Copy out every line of the data exactly.
------------------------------------------------------------------------
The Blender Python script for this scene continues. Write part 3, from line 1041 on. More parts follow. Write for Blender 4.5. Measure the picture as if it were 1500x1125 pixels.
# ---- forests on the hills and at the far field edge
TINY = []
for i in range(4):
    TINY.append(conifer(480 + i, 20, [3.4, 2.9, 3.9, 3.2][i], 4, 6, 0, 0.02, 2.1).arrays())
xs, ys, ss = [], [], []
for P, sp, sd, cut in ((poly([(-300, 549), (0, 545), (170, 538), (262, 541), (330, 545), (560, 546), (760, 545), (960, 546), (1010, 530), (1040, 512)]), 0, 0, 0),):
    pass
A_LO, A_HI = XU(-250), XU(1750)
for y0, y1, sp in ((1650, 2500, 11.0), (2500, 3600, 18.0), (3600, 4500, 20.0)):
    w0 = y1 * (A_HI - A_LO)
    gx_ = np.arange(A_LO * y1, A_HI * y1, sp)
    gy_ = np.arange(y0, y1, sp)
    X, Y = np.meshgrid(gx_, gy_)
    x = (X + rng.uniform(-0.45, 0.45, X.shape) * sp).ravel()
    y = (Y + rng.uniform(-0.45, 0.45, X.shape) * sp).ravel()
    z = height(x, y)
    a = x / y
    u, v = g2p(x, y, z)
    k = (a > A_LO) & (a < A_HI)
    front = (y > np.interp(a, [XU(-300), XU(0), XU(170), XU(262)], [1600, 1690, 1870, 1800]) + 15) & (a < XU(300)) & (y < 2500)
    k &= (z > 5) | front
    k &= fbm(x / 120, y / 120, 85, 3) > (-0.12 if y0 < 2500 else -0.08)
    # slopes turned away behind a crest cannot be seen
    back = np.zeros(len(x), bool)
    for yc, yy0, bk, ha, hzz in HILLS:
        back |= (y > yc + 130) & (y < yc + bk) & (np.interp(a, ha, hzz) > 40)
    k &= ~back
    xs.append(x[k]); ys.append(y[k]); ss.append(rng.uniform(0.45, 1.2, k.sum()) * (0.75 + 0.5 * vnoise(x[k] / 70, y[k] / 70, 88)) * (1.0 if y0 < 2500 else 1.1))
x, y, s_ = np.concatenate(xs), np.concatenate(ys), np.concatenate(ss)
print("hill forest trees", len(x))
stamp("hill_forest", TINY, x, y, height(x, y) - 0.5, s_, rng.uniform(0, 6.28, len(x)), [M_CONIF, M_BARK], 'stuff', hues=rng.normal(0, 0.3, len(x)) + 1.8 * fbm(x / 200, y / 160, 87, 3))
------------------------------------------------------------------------
Result of this task:
The Blender Python script for this scene continues. Write part 3, from line 1041 on. More parts follow. Write for Blender 4.5. Measure the picture as if it were 1500x1125 pixels.
# ---- forests on the hills and at the far field edge
TINY = []
for i in range(4):
    TINY.append(conifer(480 + i, 20, [3.4, 2.9, 3.9, 3.2][i], 4, 6, 0, 0.02, 2.1).arrays())
xs, ys, ss = [], [], []
for P, sp, sd, cut in ((poly([(-300, 549), (0, 545), (170, 538), (262, 541), (330, 545), (560, 546), (760, 545), (960, 546), (1010, 530), (1040, 512)]), 0, 0, 0),):
    pass
A_LO, A_HI = XU(-250), XU(1750)
for y0, y1, sp in ((1650, 2500, 11.0), (2500, 3600, 18.0), (3600, 4500, 20.0)):
    w0 = y1 * (A_HI - A_LO)
    gx_ = np.arange(A_LO * y1, A_HI * y1, sp)
    gy_ = np.arange(y0, y1, sp)
    X, Y = np.meshgrid(gx_, gy_)
    x = (X + rng.uniform(-0.45, 0.45, X.shape) * sp).ravel()
    y = (Y + rng.uniform(-0.45, 0.45, X.shape) * sp).ravel()
    z = height(x, y)
    a = x / y
    u, v = g2p(x, y, z)
    k = (a > A_LO) & (a < A_HI)
    front = (y > np.interp(a, [XU(-300), XU(0), XU(170), XU(262)], [1600, 1690, 1870, 1800]) + 15) & (a < XU(300)) & (y < 2500)
    k &= (z > 5) | front
    k &= fbm(x / 120, y / 120, 85, 3) > (-0.12 if y0 < 2500 else -0.08)
    # slopes turned away behind a crest cannot be seen
    back = np.zeros(len(x), bool)
    for yc, yy0, bk, ha, hzz in HILLS:
        back |= (y > yc + 130) & (y < yc + bk) & (np.interp(a, ha, hzz) > 40)
    k &= ~back
    xs.append(x[k]); ys.append(y[k]); ss.append(rng.uniform(0.45, 1.2, k.sum()) * (0.75 + 0.5 * vnoise(x[k] / 70, y[k] / 70, 88)) * (1.0 if y0 < 2500 else 1.1))
x, y, s_ = np.concatenate(xs), np.concatenate(ys), np.concatenate(ss)
print("hill forest trees", len(x))
stamp("hill_forest", TINY, x, y, height(x, y) - 0.5, s_, rng.uniform(0, 6.28, len(x)), [M_CONIF, M_BARK], 'stuff', hues=rng.normal(0, 0.3, len(x)) + 1.8 * fbm(x / 200, y / 160, 87, 3))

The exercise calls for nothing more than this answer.